Instructions for the task:
The lines from the top of the material through the line with "q = CM.transposed()" are to be set down exactly. Leave the pictures out.

Dataset section:
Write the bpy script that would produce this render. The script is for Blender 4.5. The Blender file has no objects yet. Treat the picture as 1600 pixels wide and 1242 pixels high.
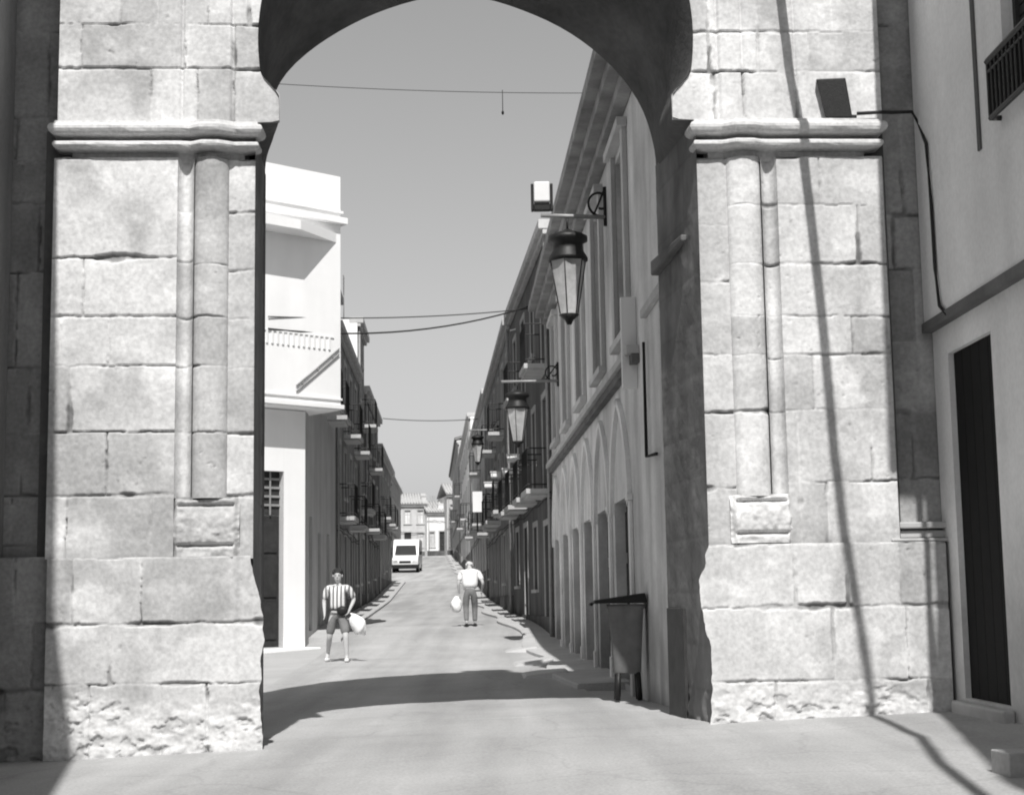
import bpy, bmesh, math, random
import numpy as np
from mathutils import Vector, Matrix
R = math.radians
rnd = random.Random(7)
scene = bpy.context.scene
col = scene.collection

# ------------------------------------------------------------------ camera
F = 2436.0
CAM = Vector((0, 0, 1.1))
CM = Matrix.Rotation(R(90 + 7.46), 3, 'X') @ Matrix.Rotation(R(-0.9), 3, 'Z')
cd = bpy.data.cameras.new('camera'); cam = bpy.data.objects.new('camera', cd); col.objects.link(cam)
cd.sensor_width = 36; cd.lens = 36 * F / 1600; cd.clip_start = .05; cd.clip_end = 3000
M4 = CM.to_4x4(); M4.translation = CAM; cam.matrix_world = M4
scene.camera = cam

def ray(px, py):
    return CM @ Vector(((px - 800) / F, (621 - py) / F, -1))
def onY(px, py, Y):
    d = ray(px, py); return CAM + d * (Y / d.y)
def onPlane(px, py, p, n):
    d = ray(px, py); return CAM + d * ((Vector(p) - CAM).dot(n) / d.dot(n))
def proj(P):
    q = CM.transposed() @ (Vector(P) - CAM); return 800 - F * q.x / q.z, 621 + F * q.y / q.z

# ------------------------------------------------------------------ tagging
def tag(o, label=None, cat=None, group=None, kind=None):
    if label: o['label'] = label
    if cat: o['category'] = cat
    if group: o['group'] = group
    if kind: o['kind'] = kind
    return o
def empty(name, loc, label, cat, group=None):
    o = bpy.data.objects.new(name, None); col.objects.link(o); o.location = loc; o.empty_display_size = .2
    return tag(o, label, cat, group)
def wloc(o):
    v = Vector(o.location)
    while o.parent: o = o.parent; v += Vector(o.location)
    return v

# ------------------------------------------------------------------ materials
MATS = {}
def mat(name, base, var=.12, scale=3.0, bump=.15, bscale=40, rough=.9, streak=0, attr=False, metal=0, spec=.2, bdist=.01, fine=0, damp=0):
    m = bpy.data.materials.new(name); m.use_nodes = True
    nt = m.node_tree; N = nt.nodes; L = nt.links
    b = N['Principled BSDF']; b.inputs['Roughness'].default_value = rough; b.inputs['Metallic'].default_value = metal
    b.inputs['Specular IOR Level'].default_value = spec
    tc = N.new('ShaderNodeTexCoord')
    n1 = N.new('ShaderNodeTexNoise'); n1.inputs['Scale'].default_value = scale; n1.inputs['Detail'].default_value = 8; n1.inputs['Roughness'].default_value = .62
    L.new(tc.outputs['Object'], n1.inputs['Vector'])
    mr = N.new('ShaderNodeMapRange'); mr.inputs['From Min'].default_value = .28; mr.inputs['From Max'].default_value = .72
    mr.inputs['To Min'].default_value = base * (1 - var); mr.inputs['To Max'].default_value = base * (1 + var)
    L.new(n1.outputs['Fac'], mr.inputs['Value'])
    out = mr.outputs['Result']
    def mul(a, bb):
        x = N.new('ShaderNodeMath'); x.operation = 'MULTIPLY'; L.new(a, x.inputs[0]); L.new(bb, x.inputs[1]); return x.outputs[0]
    if streak:
        mp = N.new('ShaderNodeMapping'); mp.inputs['Scale'].default_value = (1.1, 1.1, .16); L.new(tc.outputs['Object'], mp.inputs['Vector'])
        n2 = N.new('ShaderNodeTexNoise'); n2.inputs['Scale'].default_value = 1.6; n2.inputs['Detail'].default_value = 5; L.new(mp.outputs[0], n2.inputs['Vector'])
        m2 = N.new('ShaderNodeMapRange'); m2.inputs['From Min'].default_value = .35; m2.inputs['From Max'].default_value = .6
        m2.inputs['To Min'].default_value = 1 - streak; m2.inputs['To Max'].default_value = 1; L.new(n2.outputs['Fac'], m2.inputs['Value'])
        out = mul(out, m2.outputs['Result'])
    if fine:
        n3 = N.new('ShaderNodeTexNoise'); n3.inputs['Scale'].default_value = bscale * .8; n3.inputs['Detail'].default_value = 4; L.new(tc.outputs['Object'], n3.inputs['Vector'])
        m3 = N.new('ShaderNodeMapRange'); m3.inputs['From Min'].default_value = .3; m3.inputs['From Max'].default_value = .7
        m3.inputs['To Min'].default_value = 1 - fine; m3.inputs['To Max'].default_value = 1 + fine; L.new(n3.outputs['Fac'], m3.inputs['Value'])
        out = mul(out, m3.outputs['Result'])
    if damp:          # rising damp and splash dirt near the foot of a wall, blotches higher up
        sx = N.new('ShaderNodeSeparateXYZ'); L.new(tc.outputs['Object'], sx.inputs[0])
        n4 = N.new('ShaderNodeTexNoise'); n4.inputs['Scale'].default_value = .9; n4.inputs['Detail'].default_value = 6; L.new(tc.outputs['Object'], n4.inputs['Vector'])
        ad = N.new('ShaderNodeMath'); ad.operation = 'MULTIPLY_ADD'; ad.inputs[1].default_value = 3.2; L.new(n4.outputs['Fac'], ad.inputs[0])
        ng = N.new('ShaderNodeMath'); ng.operation = 'MULTIPLY'; ng.inputs[1].default_value = .55; L.new(sx.outputs['Z'], ng.inputs[0]); L.new(ng.outputs[0], ad.inputs[2])
        m4 = N.new('ShaderNodeMapRange'); m4.inputs['From Min'].default_value = 1.5; m4.inputs['From Max'].default_value = 2.6; m4.inputs['To Min'].default_value = 1 - damp; L.new(ad.outputs[0], m4.inputs['Value'])
        out = mul(out, m4.outputs['Result'])
    if attr:
        at = N.new('ShaderNodeAttribute'); at.attribute_name = 'tone'; out = mul(out, at.outputs['Fac'])
    L.new(out, b.inputs['Base Color'])
    if bump:
        nb = N.new('ShaderNodeTexNoise'); nb.inputs['Scale'].default_value = bscale; nb.inputs['Detail'].default_value = 6; L.new(tc.outputs['Object'], nb.inputs['Vector'])
        bp = N.new('ShaderNodeBump'); bp.inputs['Strength'].default_value = bump; bp.inputs['Distance'].default_value = bdist
        L.new(nb.outputs['Fac'], bp.inputs['Height']); L.new(bp.outputs['Normal'], b.inputs['Normal'])
    MATS[name] = m
    return m

STONE = mat('gate stone', .60, .13, 1.5, .3, 34, .92, attr=True, fine=.14, bdist=.006, streak=.10)
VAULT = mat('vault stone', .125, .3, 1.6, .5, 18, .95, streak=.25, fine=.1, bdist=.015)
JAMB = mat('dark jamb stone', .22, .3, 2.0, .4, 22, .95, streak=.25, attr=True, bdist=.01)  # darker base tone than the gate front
PLAST = mat('pale plaster', .56, .12, .9, .2, 30, .9, streak=.12, fine=.04)
BRIGHT = mat('fresh pale plaster', .84, .10, .9, .2, 30, .9, streak=.10, fine=.05, damp=.3)
SHADY = mat('stained plaster', .72, .18, 1.2, .25, 30, .9, streak=.3, fine=.06, damp=.45)
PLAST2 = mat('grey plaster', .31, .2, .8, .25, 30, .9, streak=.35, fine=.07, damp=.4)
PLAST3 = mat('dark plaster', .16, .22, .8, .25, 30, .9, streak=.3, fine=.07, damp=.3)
WHITE = mat('white limewash', .86, .04, .8, .12, 30, .9, streak=.05)
TRIM = mat('stone trim', .5, .12, 4, .2, 40, .9, streak=.12)
DWOOD = mat('dark wood', .045, .35, 6, .2, 60, .6)
GWOOD = mat('grey shutter paint', .045, .3, 5, .2, 50, .7, streak=.3)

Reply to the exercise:
Write the bpy script that would produce this render. The script is for Blender 4.5. The Blender file has no objects yet. Treat the picture as 1600 pixels wide and 1242 pixels high.
import bpy, bmesh, math, random
import numpy as np
from mathutils import Vector, Matrix
R = math.radians
rnd = random.Random(7)
scene = bpy.context.scene
col = scene.collection

# ------------------------------------------------------------------ camera
F = 2436.0
CAM = Vector((0, 0, 1.1))
CM = Matrix.Rotation(R(90 + 7.46), 3, 'X') @ Matrix.Rotation(R(-0.9), 3, 'Z')
cd = bpy.data.cameras.new('camera'); cam = bpy.data.objects.new('camera', cd); col.objects.link(cam)
cd.sensor_width = 36; cd.lens = 36 * F / 1600; cd.clip_start = .05; cd.clip_end = 3000
M4 = CM.to_4x4(); M4.translation = CAM; cam.matrix_world = M4
scene.camera = cam

def ray(px, py):
    return CM @ Vector(((px - 800) / F, (621 - py) / F, -1))
def onY(px, py, Y):
    d = ray(px, py); return CAM + d * (Y / d.y)
def onPlane(px, py, p, n):
    d = ray(px, py); return CAM + d * ((Vector(p) - CAM).dot(n) / d.dot(n))
def proj(P):
    q = CM.transposed() @ (Vector(P) - CAM); return 800 - F * q.x / q.z, 621 + F * q.y / q.z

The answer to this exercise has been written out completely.